Oleh karena itu, instrumen pilihan Surindro adalah aset properti, reksadana, emas, dan saham. Secara persentase, sebesar 40% instrumen investasi Surindro berupa aset properti dalam bentuk rumah, ruko, apartemen, dan tanah. Lalu, sebesar 40% ditaruh di reksadana dan emas, serta sisanya 20% ada di saham.
Meskipun sudah memantapkan pilihan di keempat instrumen tersebut, bukan berarti Surindro tidak tertarik mencoba aset investasi lain. Surindro juga pernah berinvestasi di kripto, khususnya bitcoin dan Doge Coin.
Dia beli Dogecoin di tahun 2019 sebesar Rp 50 juta, tetapi mampu mendapatkan untung sampai Rp 2,5 miliar dalam waktu sekitar satu tahun. Hal itu didorong sentimen promosi dari Elon Musk.
Baca Juga: Direktur Metropolitan Land (MTLA) Olivia Surodjo Memetik Hasil Disiplin Investasi
Di rentang waktu yang sama, Surindro juga sempat beli Bitcoin di level US$ 20.000 dan berhasil menjualnya di level US$ 56.000.
“Saya sudah pegang Dogecoin jauh sebelum promosi dari Elon Musk. Saya memang mengoleksi koin-koin ‘receh’ saat itu, selain pegang Bitcoin,” paparnya.

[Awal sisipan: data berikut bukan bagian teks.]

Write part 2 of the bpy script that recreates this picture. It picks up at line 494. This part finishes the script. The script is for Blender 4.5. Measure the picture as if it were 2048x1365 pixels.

Namun, pada tahun 2022, Bitcoin sempat turun hingga di bawah US$ 30.000 dalam waktu tujuh hari tanpa sentimen yang jelas. Hal ini membuat Surindro melihat bahwa tidak ada fundamental yang pasti terkait pergerakan kripto.
“Setelah saya lihat itu, semua aset kripto saya saat itu langsung dijual. Posisinya rugi sedikit saja. Tetapi, masih banyak untungnya dalam tiga tahun terakhir,” ungkapnya.
Dengan perjalanan yang sudah dilewati, Surindro meyakini bahwa investor pemula harus bisa mengenali diri sendiri terlebih dahulu sebelum memilih aset yang tepat. Para investor juga tak perlu sampai memaksakan diri untuk berinvestasi di instrumen yang hanya akan menjadi beban.
“Pikirkan juga terkait likuiditas, agar aset investasi ini juga bisa membantu keuangan kita di saat-saat genting,” pungkas dia.